Key factors that affect tan(x) results
- Angle unit: Degrees vs radians drastically change numeric inputs; ensure the correct unit is selected.
- Quadrant: Tangent is positive in quadrants I and III, negative in II and IV.
- Asymptotes: tan(x) is undefined at odd multiples of 90° (π/2); the graph shoots to ±∞.
- Periodicity: tan(x) repeats every 180° (π radians); tan(x + 180°) = tan(x).
- Reference angle: The acute angle to the x-axis determines the magnitude of tan; sign depends on quadrant.
- Precision: Rounding and calculator display settings can affect reported values, especially near asymptotes.
Frequently asked questions (FAQ)
- Is tangent undefined at 90°?
Yes. At 90° (π/2 radians), cos(x) = 0, so tan(x) is undefined and the graph has a vertical asymptote. - How do I switch between degrees and radians?
Use the unit selector. The calculator converts automatically and shows both the primary result and the radians equivalent. - Why does tan sometimes show very large numbers?
Near asymptotes, cos(x) approaches zero, making sin(x)/cos(x) very large in magnitude. This is expected behavior. - Can I use negative angles?
Yes. Negative angles are measured clockwise. The calculator handles negative inputs and shows the correct quadrant. - What is the period of tan(x)?
180° or π radians. Adding 180° (π rad) does not change the tangent value. - How is arctan related to tan?

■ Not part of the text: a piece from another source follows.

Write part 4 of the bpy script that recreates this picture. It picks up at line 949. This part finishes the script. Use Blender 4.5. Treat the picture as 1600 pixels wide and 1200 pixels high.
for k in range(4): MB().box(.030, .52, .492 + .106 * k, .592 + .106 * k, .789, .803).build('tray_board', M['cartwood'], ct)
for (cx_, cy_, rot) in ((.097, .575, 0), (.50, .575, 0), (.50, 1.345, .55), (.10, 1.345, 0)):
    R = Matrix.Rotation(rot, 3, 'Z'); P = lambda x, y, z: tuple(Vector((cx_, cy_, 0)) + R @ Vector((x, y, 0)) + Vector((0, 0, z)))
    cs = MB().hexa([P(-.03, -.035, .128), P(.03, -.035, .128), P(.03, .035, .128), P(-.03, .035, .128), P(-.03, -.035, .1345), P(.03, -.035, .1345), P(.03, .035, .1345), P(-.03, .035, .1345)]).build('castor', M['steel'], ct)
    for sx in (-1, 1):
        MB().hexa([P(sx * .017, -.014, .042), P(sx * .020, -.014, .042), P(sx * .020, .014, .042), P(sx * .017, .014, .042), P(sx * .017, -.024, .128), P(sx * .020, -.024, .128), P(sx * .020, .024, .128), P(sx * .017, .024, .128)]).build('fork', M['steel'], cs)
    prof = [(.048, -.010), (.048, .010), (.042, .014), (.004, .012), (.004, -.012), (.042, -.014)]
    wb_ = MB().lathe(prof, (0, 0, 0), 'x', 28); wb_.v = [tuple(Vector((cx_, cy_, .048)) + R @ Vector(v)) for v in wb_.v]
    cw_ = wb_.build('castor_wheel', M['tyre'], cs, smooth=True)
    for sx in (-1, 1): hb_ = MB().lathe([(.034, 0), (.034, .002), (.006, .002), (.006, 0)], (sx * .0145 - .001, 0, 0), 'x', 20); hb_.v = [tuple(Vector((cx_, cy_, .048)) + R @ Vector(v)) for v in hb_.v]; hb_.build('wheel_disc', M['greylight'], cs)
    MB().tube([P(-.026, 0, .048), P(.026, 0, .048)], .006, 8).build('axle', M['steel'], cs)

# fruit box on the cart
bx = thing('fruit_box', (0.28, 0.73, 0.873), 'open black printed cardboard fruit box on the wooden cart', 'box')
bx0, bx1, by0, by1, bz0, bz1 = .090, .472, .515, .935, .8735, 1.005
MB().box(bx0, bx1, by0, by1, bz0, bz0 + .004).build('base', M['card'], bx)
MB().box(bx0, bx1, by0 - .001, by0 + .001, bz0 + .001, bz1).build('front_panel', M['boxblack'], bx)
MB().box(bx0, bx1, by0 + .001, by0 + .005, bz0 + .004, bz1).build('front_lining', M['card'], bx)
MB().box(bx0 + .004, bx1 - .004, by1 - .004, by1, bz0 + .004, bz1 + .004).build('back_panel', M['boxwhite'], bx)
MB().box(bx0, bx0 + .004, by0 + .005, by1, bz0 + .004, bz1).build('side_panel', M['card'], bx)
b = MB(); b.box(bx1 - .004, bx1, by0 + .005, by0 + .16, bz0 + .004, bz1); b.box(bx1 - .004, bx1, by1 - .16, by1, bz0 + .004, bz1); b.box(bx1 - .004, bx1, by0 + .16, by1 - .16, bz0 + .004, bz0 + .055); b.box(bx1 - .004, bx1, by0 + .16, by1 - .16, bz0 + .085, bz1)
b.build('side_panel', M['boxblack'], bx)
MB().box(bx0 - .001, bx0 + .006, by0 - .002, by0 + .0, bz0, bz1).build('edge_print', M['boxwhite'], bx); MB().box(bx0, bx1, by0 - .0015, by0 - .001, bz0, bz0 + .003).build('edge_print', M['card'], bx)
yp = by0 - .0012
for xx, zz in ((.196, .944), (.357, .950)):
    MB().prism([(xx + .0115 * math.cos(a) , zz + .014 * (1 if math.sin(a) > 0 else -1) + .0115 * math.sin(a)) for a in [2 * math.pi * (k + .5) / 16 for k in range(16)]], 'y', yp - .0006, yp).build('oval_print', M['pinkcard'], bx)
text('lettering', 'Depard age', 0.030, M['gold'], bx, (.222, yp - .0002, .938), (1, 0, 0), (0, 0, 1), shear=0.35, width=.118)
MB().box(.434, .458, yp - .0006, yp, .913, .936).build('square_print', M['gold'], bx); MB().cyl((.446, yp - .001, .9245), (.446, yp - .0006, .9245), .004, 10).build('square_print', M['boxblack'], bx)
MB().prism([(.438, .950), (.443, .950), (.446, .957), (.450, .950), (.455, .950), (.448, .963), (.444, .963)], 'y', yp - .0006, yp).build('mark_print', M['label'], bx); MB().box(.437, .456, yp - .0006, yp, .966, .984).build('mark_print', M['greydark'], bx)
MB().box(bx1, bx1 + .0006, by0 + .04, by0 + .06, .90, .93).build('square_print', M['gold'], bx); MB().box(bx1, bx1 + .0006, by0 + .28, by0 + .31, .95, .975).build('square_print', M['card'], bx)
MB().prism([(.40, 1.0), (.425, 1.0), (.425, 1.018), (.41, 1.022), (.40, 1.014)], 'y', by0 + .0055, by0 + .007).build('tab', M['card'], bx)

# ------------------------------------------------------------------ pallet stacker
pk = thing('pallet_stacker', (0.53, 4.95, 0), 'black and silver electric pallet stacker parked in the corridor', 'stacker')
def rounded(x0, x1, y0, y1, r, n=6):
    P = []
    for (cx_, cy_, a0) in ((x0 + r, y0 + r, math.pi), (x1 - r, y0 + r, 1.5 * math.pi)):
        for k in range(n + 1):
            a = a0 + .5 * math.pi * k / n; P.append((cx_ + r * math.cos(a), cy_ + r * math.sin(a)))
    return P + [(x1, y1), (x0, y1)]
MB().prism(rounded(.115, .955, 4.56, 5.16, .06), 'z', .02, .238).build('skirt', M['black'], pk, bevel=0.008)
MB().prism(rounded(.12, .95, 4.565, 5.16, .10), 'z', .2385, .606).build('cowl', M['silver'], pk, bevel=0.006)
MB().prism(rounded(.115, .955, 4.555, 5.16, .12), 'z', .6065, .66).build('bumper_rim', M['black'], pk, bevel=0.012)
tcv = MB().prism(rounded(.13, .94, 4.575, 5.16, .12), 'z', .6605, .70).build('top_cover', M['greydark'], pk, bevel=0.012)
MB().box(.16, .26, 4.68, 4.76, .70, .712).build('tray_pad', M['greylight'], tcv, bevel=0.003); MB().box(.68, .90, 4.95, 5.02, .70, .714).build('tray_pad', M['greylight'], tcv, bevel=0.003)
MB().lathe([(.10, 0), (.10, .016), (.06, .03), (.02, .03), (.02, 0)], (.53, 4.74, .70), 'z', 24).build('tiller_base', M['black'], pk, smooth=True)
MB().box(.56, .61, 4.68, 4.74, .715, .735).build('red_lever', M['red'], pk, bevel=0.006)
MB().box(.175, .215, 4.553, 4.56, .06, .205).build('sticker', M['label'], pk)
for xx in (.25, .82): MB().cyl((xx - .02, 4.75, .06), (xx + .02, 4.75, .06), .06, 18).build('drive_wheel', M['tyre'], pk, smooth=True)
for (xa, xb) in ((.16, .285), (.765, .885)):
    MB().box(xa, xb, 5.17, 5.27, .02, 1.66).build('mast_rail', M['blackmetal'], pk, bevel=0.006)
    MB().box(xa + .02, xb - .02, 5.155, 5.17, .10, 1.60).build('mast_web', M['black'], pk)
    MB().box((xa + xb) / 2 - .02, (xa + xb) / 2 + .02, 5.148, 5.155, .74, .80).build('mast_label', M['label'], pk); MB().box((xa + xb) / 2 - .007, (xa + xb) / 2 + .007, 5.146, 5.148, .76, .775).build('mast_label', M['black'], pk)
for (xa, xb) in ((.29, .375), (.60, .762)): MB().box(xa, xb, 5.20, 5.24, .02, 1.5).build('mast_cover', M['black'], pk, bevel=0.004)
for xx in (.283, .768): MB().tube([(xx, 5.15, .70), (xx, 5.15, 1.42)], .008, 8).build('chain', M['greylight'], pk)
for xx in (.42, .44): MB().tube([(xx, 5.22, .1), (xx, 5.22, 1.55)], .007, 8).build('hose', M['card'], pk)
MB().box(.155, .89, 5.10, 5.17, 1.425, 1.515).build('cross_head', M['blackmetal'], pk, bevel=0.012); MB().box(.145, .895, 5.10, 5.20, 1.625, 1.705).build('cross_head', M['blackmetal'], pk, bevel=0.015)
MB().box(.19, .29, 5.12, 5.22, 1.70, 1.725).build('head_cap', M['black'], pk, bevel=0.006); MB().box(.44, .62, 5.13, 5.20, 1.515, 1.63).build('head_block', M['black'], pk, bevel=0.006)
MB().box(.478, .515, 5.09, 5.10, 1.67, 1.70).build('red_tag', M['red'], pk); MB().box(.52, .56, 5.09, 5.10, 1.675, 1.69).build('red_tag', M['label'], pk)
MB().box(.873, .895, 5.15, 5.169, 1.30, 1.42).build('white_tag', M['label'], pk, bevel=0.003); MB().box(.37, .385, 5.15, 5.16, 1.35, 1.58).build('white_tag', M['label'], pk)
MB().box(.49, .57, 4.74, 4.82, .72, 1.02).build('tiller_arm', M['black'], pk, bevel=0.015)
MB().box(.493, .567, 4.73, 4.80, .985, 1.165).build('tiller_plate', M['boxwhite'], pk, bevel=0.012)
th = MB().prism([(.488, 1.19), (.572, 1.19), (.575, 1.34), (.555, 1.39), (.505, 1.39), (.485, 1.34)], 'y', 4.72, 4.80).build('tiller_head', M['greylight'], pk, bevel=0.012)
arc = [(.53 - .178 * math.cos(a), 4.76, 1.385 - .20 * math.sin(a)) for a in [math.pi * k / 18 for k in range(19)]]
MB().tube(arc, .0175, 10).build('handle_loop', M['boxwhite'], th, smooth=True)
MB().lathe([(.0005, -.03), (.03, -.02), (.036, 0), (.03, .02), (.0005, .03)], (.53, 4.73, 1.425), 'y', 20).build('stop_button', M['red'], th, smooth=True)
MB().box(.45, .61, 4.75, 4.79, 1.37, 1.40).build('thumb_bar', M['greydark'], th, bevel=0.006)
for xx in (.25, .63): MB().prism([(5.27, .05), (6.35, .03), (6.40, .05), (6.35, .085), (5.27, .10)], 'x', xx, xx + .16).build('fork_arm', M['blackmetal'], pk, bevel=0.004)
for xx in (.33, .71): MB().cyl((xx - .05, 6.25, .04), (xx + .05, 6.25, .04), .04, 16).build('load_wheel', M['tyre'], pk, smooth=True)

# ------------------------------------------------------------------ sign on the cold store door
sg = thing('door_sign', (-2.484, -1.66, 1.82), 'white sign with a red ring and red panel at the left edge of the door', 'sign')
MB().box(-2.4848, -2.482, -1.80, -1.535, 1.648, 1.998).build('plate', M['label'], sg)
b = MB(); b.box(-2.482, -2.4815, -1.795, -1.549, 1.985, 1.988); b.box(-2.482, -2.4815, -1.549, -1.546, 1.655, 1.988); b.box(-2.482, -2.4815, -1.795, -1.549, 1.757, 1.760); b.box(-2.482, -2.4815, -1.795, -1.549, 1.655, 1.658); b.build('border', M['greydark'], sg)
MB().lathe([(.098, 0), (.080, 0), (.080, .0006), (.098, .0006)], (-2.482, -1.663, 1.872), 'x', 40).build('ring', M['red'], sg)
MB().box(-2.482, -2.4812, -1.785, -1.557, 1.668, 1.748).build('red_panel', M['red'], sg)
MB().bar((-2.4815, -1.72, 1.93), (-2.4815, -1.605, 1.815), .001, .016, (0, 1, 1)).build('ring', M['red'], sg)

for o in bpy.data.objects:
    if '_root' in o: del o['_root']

Arctan is the inverse of tan. If y = tan(x), then x = arctan(y). Use an arctan calculator to find angles from tangent ratios. - Does this tool work for large angles?
Yes. The calculator accepts any real number and uses standard math libraries to compute tan(x) accurately. - Why do I see “undefined” for some angles?
When cos(x) = 0, tan(x) is mathematically undefined. The tool displays “undefined” and the graph shows an asymptote.